Source records -
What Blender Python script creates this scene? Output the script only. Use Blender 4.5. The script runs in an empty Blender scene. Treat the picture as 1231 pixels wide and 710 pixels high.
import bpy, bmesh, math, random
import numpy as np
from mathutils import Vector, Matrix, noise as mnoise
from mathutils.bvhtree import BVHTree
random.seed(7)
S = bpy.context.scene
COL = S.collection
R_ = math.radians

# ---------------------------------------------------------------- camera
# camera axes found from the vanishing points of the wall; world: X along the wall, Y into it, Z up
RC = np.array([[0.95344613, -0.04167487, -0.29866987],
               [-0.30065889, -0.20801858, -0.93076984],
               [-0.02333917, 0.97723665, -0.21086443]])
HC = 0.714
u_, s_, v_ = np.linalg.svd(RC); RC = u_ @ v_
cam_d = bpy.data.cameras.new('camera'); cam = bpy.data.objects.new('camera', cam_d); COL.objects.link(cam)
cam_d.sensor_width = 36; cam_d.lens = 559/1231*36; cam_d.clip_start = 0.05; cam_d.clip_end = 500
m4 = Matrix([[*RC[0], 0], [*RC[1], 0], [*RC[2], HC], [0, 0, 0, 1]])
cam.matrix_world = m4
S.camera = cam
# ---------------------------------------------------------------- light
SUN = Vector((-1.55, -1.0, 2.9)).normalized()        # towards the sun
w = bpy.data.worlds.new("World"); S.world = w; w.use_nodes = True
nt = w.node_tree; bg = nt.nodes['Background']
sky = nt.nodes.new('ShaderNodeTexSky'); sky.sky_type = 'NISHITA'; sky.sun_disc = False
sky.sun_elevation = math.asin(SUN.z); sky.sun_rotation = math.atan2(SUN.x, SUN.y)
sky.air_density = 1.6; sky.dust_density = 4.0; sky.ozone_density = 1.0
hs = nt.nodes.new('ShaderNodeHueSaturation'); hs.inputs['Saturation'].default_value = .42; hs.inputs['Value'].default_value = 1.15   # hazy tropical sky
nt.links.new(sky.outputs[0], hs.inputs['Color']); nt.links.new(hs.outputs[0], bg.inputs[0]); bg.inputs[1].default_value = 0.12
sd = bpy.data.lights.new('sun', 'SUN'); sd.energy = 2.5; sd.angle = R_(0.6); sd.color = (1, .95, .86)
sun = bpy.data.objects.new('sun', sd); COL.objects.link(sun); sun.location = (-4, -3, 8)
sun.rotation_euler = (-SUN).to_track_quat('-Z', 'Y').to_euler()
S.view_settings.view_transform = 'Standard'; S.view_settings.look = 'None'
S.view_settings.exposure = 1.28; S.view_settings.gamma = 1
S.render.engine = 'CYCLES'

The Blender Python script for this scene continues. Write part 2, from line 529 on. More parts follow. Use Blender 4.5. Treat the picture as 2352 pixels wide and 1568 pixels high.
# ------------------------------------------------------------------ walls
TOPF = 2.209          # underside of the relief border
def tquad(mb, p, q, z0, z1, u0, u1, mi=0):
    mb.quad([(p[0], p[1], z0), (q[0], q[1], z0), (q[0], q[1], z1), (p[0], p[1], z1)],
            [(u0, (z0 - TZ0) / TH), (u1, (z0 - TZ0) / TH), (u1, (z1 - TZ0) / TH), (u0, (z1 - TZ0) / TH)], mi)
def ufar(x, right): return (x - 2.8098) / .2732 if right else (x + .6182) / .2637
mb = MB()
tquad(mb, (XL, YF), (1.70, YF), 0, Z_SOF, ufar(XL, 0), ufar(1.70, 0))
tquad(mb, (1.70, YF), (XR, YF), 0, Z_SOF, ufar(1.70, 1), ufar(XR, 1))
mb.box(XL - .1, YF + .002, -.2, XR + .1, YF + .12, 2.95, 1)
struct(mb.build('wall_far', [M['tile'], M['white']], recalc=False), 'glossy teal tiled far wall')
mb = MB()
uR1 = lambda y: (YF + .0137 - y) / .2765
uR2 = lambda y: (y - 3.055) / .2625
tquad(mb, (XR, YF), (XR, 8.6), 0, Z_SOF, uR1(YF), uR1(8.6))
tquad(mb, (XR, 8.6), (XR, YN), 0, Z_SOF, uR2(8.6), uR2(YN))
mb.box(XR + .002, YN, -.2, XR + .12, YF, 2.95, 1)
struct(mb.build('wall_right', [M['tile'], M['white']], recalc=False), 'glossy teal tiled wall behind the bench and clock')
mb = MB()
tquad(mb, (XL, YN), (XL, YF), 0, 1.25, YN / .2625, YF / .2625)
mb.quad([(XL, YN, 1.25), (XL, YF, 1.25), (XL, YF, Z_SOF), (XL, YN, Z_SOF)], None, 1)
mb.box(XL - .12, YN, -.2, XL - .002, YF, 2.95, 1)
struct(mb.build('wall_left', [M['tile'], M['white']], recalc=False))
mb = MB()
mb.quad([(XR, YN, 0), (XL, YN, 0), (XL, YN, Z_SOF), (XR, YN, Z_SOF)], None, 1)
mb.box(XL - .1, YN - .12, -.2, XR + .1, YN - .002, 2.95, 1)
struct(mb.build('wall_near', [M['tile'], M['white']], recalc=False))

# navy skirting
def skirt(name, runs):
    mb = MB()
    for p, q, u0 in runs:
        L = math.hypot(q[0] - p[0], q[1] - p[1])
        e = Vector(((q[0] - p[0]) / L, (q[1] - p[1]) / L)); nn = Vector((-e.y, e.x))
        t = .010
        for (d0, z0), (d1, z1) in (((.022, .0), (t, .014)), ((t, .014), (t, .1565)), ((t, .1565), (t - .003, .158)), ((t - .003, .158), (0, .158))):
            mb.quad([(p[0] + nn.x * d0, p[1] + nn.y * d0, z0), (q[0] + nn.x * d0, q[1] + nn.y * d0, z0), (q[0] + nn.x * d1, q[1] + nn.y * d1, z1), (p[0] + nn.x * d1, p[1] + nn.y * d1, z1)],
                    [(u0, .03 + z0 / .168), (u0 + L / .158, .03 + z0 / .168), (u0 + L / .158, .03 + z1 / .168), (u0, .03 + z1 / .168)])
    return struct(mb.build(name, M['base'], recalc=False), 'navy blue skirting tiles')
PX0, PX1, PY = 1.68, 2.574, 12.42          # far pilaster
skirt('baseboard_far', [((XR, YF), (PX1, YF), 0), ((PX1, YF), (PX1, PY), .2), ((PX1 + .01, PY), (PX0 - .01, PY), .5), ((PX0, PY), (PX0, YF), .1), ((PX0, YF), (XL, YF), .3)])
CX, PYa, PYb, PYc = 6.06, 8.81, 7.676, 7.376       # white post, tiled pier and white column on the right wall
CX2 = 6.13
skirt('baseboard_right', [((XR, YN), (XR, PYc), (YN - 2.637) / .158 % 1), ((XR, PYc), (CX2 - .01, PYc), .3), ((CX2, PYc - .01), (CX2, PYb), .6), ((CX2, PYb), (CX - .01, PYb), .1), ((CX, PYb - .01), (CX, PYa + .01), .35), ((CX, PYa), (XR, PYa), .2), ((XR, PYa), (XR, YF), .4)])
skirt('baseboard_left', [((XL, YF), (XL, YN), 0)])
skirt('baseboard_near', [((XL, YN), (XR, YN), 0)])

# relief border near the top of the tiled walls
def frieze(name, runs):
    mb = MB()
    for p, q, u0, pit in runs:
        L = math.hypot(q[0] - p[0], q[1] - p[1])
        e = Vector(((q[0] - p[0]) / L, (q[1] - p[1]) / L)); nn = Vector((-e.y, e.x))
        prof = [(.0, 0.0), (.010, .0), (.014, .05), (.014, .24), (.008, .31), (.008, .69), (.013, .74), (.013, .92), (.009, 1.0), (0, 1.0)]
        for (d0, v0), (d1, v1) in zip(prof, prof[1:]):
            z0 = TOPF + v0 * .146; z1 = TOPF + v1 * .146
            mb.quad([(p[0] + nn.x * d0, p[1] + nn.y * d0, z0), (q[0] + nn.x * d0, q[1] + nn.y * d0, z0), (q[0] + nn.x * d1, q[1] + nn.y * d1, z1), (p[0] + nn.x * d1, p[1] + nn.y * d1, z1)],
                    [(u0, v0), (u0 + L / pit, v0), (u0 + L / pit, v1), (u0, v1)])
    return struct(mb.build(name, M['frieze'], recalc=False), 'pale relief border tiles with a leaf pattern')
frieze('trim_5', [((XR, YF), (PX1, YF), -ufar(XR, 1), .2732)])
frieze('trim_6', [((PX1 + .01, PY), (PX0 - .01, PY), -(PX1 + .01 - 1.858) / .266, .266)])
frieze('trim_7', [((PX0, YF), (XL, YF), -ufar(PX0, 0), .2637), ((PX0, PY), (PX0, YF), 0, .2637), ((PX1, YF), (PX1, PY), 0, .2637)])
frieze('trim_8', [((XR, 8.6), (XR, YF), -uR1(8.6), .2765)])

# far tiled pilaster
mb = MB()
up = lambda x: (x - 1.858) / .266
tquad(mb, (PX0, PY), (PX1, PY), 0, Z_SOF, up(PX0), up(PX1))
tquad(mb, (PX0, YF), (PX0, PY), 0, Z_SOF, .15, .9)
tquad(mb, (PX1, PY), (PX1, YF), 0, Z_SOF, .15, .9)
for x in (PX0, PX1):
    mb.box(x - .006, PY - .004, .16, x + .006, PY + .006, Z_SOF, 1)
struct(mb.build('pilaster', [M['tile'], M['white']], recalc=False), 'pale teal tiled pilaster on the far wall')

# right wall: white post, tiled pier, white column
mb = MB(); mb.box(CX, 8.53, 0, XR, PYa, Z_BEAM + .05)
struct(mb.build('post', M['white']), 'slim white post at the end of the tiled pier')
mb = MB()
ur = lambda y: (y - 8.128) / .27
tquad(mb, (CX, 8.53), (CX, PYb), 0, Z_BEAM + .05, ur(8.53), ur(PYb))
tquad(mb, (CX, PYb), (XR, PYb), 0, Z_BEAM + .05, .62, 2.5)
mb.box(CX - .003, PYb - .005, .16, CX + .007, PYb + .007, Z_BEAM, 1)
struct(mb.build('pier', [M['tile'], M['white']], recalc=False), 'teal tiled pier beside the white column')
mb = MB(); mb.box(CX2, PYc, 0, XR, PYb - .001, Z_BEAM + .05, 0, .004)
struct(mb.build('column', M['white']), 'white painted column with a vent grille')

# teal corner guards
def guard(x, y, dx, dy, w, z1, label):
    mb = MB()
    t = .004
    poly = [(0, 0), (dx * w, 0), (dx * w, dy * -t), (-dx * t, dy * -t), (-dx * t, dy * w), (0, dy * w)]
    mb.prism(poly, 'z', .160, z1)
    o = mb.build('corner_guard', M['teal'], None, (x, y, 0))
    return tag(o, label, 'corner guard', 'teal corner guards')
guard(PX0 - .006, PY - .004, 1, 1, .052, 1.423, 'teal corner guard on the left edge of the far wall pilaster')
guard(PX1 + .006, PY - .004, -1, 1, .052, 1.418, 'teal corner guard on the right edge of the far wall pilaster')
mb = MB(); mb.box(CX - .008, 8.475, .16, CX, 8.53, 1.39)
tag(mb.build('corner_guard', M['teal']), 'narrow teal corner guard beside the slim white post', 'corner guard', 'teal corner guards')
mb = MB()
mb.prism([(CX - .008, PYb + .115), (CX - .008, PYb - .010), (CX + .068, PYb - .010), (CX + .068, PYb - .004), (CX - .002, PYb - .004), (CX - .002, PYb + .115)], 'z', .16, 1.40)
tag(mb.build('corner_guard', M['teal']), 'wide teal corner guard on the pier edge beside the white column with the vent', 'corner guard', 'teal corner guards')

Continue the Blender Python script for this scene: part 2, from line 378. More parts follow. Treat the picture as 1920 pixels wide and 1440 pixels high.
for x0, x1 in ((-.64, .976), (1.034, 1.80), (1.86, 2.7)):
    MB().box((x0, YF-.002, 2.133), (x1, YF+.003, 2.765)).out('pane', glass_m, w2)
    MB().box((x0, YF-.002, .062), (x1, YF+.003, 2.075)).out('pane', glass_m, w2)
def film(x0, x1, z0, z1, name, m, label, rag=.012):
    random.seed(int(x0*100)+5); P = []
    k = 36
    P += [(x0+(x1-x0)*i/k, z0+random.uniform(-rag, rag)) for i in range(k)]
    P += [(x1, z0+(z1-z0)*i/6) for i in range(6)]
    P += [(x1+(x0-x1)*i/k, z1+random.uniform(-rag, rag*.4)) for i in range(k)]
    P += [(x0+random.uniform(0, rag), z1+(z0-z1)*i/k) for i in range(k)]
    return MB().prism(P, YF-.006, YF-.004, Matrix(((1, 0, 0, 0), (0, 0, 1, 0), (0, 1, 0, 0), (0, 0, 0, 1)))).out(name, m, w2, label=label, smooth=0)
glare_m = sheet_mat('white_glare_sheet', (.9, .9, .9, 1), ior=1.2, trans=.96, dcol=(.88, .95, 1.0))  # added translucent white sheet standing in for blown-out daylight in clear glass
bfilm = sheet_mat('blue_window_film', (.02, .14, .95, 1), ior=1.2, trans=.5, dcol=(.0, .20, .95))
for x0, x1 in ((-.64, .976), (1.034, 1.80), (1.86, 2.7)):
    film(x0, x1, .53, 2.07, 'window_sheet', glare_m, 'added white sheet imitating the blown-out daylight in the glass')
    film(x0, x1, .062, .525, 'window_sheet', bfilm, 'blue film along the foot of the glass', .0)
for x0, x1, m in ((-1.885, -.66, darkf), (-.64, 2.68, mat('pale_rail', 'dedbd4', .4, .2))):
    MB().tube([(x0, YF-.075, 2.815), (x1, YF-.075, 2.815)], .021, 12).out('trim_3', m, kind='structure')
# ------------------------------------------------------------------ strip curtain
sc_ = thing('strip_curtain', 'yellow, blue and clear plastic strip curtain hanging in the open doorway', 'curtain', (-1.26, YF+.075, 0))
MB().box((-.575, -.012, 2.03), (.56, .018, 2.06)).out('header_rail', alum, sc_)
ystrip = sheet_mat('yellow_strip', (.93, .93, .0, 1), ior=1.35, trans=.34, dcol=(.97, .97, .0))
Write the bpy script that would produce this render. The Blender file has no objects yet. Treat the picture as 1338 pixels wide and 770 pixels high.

Objective -
From the entries above, copy every line containing the word "Blender".

Complete answer -
What Blender Python script creates this scene? Output the script only. Use Blender 4.5. The script runs in an empty Blender scene. Treat the picture as 1231 pixels wide and 710 pixels high.
The Blender Python script for this scene continues. Write part 2, from line 529 on. More parts follow. Use Blender 4.5. Treat the picture as 2352 pixels wide and 1568 pixels high.
Continue the Blender Python script for this scene: part 2, from line 378. More parts follow. Treat the picture as 1920 pixels wide and 1440 pixels high.
Write the bpy script that would produce this render. The Blender file has no objects yet. Treat the picture as 1338 pixels wide and 770 pixels high.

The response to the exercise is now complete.